Mickey Rooney, All-American Boy For More Than 90 Years, Dies

Apr 7, 2014
Originally published on April 7, 2014 6:29 pm



Mickey Rooney, who lived a long life on stage and screen, died last night at his home in Los Angeles. He was 93. For a while, the star seem to have it all, but he ended up playing the comeback kid as our film critic Bob Mondello remembers.

BOB MONDELLO, BYLINE: You'd have to call it a full life - more than 200 movies, everything from Shakespeare to the Muppets, voted Hollywood's biggest box office attraction three years running, including the year that Clark Gable starred in a little trifle called "Gone With The Wind." Mickey Rooney spent his childhood on the MGM back lot, earned and gambled away $12 million by the time he was 40, and lived a life at least as storied as the characters he played, and they were some characters - Huckleberry Finn, Puck in "A Midsummer Night's Dream."


MICKEY ROONEY: (as Puck) What fools these mortals be.

MONDELLO: It would be hard to say Rooney threw away a serious career to be a movie star. No telling what a serious Mickey Rooney would've looked like. But he had the chops even at the start in "Boys Town," for instance, where he thinks at one point that he's caused the death of a smaller kid.


ROONEY: (as Whitey Marsh) (Unintelligible) me, Pee Wee. Oh, God. I'll do anything.

MONDELLO: But the studio system in the 1930s was built to give audiences what they wanted, and audiences wanted Rooney in a lighter vein, a more reassuring vein. In 14 Andy Hardy movies, for instance, where he may have been sort of an operator but was basically the wholesome, all-American teen. Never with a problem that couldn't be solved by a good talk with his dad, even if he did get into little misunderstandings, especially with girls.


ROONEY: (as Andy Hardy) But this is a secret. I bought a car, that is I paid 12 bucks down and I promised to pay eight more by the 23rd. That's why I got to be nice to Cynthia.

JUDY GARLAND: (as Betsy Booth) Well, I don't get it.

ROONEY: (as Andy Hardy) Well, you see, Cynthia is really Beezy Anderson's girl, and he's away. And he promised to pay me eight bucks to keep all the other fellows away from her.

GARLAND: (as Betsy Booth) Oh.

ROONEY: (as Andy Hardy) Oh, she's just an installment on a car to me.

MONDELLO: That's Judy Garland he's talking to. And at MGM, chemistry like theirs did not go unexploited, especially with stars who could sing and dance. Even as the Andy Hardy movies were becoming the franchise of the decade, these two were being turned into that era's notion of teen ideals, ones who could reliably put on a show.

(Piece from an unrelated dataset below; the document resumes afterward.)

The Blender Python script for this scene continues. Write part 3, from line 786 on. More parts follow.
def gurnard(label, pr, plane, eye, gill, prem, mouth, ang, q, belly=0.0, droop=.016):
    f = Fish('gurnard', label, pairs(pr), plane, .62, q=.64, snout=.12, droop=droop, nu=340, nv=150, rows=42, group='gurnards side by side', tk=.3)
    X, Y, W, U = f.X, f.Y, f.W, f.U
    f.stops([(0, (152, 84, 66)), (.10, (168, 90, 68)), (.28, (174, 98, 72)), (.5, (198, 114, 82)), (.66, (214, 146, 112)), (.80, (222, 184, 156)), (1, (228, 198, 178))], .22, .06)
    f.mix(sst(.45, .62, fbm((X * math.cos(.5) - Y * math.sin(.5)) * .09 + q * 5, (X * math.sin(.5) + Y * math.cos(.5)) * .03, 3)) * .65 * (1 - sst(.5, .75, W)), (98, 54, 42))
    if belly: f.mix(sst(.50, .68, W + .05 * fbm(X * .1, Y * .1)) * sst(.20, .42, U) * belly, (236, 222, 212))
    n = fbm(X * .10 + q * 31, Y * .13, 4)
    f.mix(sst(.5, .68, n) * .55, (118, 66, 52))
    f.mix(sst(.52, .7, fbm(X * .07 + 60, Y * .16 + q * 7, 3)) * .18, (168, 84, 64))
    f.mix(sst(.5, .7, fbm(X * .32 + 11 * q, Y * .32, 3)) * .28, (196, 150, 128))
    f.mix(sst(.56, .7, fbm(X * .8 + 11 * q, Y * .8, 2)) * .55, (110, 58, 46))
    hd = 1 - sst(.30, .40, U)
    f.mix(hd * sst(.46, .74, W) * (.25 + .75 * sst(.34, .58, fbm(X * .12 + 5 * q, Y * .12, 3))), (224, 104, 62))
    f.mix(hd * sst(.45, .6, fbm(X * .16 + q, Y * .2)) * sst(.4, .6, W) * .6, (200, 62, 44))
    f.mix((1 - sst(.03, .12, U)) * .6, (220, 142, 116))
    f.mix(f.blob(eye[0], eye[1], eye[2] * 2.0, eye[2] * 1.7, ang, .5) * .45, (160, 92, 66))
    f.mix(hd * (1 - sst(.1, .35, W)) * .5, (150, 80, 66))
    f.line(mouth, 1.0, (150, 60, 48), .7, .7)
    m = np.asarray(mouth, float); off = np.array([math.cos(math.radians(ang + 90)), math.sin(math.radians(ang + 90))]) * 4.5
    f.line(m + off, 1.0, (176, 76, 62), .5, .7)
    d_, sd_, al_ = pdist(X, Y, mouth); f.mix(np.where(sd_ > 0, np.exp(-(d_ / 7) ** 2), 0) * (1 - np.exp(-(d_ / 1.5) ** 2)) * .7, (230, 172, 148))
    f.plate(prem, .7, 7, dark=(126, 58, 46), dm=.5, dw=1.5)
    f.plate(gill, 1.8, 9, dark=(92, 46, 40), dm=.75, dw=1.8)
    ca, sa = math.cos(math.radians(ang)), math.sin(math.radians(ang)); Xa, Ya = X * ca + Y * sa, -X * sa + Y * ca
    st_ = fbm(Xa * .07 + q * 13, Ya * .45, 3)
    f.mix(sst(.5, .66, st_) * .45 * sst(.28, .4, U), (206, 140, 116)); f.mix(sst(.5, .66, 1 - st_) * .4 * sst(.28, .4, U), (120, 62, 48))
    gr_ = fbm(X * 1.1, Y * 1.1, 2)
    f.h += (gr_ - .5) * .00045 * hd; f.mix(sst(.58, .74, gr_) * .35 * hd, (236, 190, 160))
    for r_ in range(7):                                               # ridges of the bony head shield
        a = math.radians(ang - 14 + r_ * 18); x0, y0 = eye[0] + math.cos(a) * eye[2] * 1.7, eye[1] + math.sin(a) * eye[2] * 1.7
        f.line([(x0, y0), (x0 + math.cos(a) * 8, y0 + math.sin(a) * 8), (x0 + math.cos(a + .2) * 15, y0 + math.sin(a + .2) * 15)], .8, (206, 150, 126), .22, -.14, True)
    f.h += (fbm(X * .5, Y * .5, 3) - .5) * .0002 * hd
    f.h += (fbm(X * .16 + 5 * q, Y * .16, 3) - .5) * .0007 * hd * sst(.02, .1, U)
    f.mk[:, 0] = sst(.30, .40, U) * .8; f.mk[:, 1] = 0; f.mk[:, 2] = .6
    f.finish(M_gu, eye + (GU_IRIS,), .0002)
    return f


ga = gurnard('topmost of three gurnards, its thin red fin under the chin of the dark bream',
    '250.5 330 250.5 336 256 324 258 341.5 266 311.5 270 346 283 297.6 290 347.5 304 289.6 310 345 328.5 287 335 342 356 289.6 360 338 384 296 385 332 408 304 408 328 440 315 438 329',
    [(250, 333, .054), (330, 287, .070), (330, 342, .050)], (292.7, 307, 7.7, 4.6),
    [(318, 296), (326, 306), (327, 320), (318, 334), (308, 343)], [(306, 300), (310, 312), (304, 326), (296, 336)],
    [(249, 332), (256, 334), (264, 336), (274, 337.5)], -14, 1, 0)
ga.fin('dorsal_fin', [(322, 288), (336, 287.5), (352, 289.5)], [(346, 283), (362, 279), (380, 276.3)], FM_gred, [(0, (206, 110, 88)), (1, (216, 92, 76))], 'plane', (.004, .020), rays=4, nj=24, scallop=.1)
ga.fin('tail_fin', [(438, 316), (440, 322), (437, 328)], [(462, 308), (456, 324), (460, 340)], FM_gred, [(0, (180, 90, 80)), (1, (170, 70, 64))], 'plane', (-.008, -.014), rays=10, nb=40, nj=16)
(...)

ROONEY: (as Mickey Moran) (Singing) Good morning.

GARLAND: (as Patsy Barton) (Singing) It's a lovely morning.

ROONEY: (as Mickey Moran) (Singing) Good morning.

GARLAND: (as Patsy Barton) (Singing) What a wonderful day. We've danced the whole night through. Good morning. Good morning to you.

ROONEY: (as Mickey Moran) (Singing) Danced the whole night through. Good morning. Good morning to you.

GARLAND: (as Patsy Barton) (Singing) How do you do?

ROONEY: (as Mickey Moran) (Singing) I said good morning.

MONDELLO: Rooney was a trooper, but not a particularly selective one, especially after World War II interrupted his career at about the same moment his personal life was taking a bad turn. He had always had an eye for beauty queens, marrying eight of them, starting with Ava Gardner. But that meant he was paying a lot of alimony. And combined with a gambling problem, he was heavily in debt by the time he turned 40.

Having to take every job that's offered is not ever a good career move. Rooney foundered for more than a decade before finding salvation on Broadway in "Sugar Babies" and onscreen as a racehorse trainer in "The Black Stallion," dispensing advice to a kid a lot like the kid he'd once been.


ROONEY: (as Henry Dailey) Feel it pulling on your legs back here?

KELLY RENO: (as Alec Ramsey) Uh-huh.

ROONEY: (as Henry Dailey) OK. All right. Look ahead down the lane. Just kind of go straight ahead with him. Throw it away. That's right. That's right. Throw it away.

MONDELLO: Mickey Rooney, the star who had himself thrown it all away, was back in form at the age of 60. No longer a teenager, but perhaps the ultimate comeback kid. I'm Bob Mondello.